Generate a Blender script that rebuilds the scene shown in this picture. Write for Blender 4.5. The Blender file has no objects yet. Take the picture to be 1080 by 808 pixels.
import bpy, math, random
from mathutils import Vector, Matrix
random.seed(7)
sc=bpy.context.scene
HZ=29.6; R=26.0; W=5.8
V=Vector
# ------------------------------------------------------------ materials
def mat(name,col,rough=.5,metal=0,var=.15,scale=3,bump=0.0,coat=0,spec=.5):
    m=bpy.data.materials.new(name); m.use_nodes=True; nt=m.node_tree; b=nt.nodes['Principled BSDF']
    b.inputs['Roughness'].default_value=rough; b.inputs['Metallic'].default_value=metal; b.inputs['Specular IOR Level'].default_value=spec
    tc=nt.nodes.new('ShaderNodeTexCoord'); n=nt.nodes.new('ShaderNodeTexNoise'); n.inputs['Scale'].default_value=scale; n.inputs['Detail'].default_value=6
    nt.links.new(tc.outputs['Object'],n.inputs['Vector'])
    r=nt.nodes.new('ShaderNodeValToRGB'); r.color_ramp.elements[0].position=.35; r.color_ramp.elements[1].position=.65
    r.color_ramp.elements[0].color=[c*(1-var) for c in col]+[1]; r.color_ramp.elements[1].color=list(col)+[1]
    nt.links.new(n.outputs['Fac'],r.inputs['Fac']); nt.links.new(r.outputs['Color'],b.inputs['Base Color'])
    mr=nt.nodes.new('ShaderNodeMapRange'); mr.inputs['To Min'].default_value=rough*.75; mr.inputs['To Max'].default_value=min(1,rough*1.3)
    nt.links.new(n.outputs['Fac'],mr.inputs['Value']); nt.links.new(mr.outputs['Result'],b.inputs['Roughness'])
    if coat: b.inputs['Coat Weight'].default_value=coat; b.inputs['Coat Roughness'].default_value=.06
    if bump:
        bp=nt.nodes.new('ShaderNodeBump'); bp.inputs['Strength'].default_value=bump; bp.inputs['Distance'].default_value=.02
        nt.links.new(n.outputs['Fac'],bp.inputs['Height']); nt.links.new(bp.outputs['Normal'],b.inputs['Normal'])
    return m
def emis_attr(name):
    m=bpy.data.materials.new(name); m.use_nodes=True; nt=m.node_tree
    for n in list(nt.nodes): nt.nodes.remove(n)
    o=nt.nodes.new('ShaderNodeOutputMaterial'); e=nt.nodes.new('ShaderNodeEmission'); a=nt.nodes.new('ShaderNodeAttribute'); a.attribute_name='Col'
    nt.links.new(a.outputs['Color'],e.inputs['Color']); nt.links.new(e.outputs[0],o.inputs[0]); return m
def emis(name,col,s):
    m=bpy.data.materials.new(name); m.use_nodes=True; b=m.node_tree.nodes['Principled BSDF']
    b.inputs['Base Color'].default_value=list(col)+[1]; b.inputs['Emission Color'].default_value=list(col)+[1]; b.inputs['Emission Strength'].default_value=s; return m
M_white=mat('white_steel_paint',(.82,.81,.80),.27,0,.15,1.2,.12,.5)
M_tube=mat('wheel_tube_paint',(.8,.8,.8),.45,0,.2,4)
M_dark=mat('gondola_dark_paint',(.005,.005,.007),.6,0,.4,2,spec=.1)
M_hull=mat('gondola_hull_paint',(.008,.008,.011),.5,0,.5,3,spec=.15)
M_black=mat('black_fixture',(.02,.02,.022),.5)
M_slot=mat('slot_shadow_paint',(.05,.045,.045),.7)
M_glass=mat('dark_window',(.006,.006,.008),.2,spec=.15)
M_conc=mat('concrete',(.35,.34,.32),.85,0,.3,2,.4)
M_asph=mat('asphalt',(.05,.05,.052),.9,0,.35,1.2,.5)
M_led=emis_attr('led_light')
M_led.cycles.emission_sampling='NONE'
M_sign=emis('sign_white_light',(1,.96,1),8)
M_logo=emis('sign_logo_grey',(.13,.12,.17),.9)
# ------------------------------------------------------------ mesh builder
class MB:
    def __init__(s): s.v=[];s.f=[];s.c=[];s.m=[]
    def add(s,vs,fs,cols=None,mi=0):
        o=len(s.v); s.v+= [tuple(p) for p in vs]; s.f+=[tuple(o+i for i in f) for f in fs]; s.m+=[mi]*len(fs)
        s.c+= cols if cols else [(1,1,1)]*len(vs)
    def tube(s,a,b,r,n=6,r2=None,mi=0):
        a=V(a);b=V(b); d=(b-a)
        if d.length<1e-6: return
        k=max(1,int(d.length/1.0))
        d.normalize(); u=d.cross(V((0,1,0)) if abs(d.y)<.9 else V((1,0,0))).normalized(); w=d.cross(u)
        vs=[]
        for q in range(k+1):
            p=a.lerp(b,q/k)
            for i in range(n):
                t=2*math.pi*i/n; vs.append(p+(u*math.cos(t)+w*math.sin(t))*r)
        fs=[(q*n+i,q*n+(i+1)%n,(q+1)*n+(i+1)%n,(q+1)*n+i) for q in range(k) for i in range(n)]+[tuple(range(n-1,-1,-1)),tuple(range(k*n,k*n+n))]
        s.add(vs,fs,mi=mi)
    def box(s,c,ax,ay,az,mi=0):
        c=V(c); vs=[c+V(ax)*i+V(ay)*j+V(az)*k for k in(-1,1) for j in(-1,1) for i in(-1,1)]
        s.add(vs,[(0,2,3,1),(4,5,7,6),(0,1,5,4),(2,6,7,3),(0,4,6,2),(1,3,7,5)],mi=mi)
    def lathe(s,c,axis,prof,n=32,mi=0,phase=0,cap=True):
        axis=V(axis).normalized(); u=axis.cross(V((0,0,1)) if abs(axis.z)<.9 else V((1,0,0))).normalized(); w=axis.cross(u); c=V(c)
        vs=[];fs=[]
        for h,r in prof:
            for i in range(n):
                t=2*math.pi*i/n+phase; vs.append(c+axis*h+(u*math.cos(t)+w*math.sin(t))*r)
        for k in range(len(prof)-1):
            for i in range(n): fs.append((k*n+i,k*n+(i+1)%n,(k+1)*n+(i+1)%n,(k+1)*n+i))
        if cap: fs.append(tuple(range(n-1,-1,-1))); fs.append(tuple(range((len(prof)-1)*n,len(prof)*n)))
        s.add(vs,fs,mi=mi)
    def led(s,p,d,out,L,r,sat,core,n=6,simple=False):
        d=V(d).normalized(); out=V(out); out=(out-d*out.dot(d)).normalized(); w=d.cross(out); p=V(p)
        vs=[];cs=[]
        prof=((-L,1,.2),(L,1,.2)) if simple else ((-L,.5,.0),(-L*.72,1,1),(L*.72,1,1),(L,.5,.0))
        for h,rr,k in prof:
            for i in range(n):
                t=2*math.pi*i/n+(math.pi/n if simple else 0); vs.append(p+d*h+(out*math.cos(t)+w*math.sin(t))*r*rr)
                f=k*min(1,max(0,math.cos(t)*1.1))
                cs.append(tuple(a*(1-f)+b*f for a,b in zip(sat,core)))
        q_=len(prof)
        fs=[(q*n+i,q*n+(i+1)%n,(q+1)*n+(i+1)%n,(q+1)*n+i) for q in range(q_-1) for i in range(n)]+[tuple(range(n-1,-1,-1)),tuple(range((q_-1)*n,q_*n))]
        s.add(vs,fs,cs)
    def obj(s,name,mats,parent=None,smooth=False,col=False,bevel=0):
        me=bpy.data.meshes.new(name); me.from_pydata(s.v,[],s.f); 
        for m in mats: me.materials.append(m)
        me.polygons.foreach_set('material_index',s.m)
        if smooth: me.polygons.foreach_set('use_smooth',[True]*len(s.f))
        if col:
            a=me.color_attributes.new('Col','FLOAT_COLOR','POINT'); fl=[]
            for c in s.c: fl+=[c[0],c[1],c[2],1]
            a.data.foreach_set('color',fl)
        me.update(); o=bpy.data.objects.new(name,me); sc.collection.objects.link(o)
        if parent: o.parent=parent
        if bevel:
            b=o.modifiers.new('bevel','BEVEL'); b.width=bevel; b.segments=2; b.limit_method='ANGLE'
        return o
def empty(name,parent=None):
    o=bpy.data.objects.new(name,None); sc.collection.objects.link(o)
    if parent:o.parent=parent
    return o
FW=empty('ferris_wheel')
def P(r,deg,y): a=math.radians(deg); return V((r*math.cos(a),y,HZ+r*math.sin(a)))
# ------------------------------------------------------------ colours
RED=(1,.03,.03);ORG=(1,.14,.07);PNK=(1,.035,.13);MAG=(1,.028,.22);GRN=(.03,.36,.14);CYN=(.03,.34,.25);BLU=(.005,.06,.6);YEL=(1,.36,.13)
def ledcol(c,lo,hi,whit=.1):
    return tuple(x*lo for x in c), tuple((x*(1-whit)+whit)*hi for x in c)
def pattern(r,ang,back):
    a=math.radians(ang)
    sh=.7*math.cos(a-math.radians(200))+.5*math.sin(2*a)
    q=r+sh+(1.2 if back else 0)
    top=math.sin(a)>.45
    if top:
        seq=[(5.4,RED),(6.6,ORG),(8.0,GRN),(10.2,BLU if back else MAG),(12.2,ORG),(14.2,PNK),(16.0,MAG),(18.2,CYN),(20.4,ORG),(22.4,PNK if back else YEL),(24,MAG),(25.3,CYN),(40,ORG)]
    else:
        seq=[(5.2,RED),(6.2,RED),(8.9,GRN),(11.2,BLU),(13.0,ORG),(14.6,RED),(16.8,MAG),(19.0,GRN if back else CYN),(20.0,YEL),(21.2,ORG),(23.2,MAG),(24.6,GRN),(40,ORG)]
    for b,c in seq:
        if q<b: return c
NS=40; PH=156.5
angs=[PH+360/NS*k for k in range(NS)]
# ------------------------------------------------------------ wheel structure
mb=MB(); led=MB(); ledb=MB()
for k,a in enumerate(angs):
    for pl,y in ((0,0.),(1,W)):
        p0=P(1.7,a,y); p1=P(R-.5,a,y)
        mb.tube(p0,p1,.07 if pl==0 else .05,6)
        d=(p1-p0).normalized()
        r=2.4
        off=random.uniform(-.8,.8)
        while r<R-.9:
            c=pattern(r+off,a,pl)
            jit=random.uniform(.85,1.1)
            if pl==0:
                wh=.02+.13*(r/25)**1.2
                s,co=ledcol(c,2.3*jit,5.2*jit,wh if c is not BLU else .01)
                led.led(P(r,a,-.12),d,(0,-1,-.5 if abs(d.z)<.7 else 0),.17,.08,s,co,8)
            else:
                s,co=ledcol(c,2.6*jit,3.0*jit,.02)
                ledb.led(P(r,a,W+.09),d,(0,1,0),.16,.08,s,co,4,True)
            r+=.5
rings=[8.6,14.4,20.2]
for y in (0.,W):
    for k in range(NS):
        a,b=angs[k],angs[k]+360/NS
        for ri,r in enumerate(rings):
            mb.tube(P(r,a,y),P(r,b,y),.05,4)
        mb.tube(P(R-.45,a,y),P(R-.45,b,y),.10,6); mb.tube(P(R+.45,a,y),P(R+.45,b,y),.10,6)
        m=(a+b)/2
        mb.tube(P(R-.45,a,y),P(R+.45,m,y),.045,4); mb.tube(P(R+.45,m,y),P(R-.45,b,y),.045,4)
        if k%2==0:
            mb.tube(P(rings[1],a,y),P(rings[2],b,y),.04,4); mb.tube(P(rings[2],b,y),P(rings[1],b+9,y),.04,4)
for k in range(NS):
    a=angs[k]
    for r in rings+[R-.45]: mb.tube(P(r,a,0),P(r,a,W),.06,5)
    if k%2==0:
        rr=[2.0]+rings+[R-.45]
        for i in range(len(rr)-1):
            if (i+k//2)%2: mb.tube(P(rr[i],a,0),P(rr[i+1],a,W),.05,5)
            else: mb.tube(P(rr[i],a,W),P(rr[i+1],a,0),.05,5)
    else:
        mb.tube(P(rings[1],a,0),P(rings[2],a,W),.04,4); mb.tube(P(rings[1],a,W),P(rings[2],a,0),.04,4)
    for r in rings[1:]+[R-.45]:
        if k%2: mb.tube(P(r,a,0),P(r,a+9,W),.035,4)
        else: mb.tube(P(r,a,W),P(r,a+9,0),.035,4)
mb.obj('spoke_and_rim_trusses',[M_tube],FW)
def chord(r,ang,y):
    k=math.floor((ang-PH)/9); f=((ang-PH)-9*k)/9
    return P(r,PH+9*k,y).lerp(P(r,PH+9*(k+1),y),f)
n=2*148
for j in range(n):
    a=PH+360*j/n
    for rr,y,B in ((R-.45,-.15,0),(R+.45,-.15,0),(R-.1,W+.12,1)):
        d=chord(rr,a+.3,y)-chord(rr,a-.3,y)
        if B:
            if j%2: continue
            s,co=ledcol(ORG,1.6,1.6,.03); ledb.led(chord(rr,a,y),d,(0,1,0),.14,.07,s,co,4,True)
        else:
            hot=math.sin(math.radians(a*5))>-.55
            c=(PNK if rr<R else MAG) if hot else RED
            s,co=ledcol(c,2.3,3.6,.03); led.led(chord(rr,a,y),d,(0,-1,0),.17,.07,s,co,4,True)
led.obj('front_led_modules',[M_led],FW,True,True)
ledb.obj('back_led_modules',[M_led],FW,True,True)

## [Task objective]
Only lines with the word "scene" should be collected from the material.

## [Problem solution]
Generate a Blender script that rebuilds the scene shown in this picture. Write for Blender 4.5. The Blender file has no objects yet. Take the picture to be 1080 by 808 pixels.
sc=bpy.context.scene